Scenes as source code
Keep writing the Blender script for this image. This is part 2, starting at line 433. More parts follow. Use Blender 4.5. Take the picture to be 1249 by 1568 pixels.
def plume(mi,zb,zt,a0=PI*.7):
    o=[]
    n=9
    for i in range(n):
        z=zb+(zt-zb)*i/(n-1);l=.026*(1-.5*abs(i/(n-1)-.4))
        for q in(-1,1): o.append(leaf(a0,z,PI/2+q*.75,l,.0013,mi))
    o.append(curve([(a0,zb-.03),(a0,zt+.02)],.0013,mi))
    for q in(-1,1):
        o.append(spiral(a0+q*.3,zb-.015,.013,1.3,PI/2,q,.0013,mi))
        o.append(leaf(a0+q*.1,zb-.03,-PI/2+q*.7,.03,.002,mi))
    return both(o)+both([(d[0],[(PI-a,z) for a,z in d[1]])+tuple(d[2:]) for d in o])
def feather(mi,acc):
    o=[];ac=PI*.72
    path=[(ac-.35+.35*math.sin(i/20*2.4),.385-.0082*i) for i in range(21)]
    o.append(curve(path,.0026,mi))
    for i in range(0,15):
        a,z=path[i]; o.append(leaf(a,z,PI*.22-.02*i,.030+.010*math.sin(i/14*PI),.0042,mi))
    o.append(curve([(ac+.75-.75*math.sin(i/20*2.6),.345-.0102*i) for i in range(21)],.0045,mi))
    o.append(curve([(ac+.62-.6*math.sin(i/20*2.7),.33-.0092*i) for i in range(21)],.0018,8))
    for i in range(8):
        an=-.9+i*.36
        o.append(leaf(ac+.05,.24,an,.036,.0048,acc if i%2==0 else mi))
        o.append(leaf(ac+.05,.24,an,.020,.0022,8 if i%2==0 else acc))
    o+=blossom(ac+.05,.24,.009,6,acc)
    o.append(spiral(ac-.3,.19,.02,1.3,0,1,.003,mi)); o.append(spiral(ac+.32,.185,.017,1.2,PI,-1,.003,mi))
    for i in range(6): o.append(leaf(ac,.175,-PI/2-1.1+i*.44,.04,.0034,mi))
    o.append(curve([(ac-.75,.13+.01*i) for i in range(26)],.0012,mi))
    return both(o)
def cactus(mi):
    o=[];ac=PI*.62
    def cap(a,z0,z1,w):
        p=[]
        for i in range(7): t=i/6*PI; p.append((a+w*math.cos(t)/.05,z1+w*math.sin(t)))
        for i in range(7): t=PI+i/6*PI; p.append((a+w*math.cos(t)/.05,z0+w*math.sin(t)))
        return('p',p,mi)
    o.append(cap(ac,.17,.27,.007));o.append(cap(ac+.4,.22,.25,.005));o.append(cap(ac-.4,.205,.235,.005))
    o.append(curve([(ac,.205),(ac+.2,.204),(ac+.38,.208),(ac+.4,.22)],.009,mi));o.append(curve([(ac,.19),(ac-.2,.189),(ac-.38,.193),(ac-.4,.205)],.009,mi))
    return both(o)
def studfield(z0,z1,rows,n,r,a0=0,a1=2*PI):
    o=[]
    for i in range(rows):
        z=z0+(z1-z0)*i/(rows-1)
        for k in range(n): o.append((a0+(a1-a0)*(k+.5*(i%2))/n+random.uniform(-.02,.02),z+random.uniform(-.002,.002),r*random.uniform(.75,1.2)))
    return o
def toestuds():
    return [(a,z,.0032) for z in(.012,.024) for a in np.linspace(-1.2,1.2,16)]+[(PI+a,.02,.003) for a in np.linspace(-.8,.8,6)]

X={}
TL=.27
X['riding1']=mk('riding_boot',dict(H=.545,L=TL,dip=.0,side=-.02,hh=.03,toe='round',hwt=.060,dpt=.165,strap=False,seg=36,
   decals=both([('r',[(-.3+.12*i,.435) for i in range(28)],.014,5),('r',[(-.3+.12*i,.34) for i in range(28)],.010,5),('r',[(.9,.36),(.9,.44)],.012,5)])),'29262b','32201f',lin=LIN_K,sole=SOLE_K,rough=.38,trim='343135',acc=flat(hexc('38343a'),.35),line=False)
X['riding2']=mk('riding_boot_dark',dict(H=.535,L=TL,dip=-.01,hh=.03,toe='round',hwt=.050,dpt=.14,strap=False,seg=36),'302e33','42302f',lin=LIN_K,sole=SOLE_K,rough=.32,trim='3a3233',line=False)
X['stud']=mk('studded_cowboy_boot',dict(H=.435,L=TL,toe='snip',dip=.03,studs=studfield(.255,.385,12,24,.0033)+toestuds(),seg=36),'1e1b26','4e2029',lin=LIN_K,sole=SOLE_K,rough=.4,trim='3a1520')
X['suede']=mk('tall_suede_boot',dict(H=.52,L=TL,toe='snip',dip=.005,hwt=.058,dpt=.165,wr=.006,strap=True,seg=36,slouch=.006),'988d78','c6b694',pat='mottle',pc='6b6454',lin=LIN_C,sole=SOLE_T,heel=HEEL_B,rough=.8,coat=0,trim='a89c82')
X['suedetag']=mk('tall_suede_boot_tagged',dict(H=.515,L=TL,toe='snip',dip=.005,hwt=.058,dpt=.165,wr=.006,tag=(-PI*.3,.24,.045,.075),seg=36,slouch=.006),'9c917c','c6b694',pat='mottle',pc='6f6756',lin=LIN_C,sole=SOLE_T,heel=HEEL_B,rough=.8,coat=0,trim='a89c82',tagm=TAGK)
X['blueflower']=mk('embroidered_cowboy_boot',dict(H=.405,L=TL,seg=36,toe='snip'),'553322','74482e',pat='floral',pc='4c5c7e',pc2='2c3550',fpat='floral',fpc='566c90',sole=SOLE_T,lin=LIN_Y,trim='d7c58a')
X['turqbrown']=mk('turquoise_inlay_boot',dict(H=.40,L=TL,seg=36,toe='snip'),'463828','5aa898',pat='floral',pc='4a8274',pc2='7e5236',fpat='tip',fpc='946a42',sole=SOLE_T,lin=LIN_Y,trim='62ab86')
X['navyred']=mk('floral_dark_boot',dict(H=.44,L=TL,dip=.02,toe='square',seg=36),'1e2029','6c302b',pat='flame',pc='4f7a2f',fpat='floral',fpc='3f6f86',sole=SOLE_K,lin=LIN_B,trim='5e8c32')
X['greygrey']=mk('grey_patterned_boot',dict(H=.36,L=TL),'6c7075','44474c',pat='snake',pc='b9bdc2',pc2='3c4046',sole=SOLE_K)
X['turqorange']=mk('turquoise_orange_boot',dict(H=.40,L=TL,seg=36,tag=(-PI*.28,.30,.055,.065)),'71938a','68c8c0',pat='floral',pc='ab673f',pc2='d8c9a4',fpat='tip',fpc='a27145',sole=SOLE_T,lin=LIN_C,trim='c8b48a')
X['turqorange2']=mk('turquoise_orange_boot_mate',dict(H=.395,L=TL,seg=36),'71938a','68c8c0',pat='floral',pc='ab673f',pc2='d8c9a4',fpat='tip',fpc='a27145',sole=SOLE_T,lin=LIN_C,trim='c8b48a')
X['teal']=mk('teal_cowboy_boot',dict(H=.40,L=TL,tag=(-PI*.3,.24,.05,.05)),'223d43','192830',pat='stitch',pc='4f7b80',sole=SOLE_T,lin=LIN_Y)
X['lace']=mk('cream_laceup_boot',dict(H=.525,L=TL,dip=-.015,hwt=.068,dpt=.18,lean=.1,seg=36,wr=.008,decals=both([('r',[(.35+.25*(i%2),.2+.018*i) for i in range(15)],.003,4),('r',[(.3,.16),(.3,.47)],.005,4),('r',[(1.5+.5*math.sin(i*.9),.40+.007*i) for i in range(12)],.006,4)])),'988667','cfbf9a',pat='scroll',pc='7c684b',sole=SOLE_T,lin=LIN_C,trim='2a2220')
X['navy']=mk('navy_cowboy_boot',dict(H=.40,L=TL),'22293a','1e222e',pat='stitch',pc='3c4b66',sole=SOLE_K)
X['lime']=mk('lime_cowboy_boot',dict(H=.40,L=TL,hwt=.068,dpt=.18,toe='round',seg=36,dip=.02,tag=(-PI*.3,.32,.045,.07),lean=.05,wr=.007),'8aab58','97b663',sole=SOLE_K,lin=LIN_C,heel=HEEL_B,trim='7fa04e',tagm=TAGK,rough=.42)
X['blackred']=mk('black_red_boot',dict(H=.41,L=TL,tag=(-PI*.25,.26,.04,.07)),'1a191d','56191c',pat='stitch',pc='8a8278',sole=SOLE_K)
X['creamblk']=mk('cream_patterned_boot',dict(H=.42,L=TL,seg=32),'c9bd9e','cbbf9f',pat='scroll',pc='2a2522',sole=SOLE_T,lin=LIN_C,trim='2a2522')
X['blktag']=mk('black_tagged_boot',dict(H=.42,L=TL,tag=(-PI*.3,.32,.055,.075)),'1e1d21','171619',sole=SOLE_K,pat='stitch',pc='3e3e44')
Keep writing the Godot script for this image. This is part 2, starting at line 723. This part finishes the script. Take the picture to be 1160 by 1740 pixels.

## PROBLEM
Go through the data above and find the lines with the word "Take". Copy each of those lines.

## COMPLETED EXERCISE
Keep writing the Blender script for this image. This is part 2, starting at line 433. More parts follow. Use Blender 4.5. Take the picture to be 1249 by 1568 pixels.
Keep writing the Godot script for this image. This is part 2, starting at line 723. This part finishes the script. Take the picture to be 1160 by 1740 pixels.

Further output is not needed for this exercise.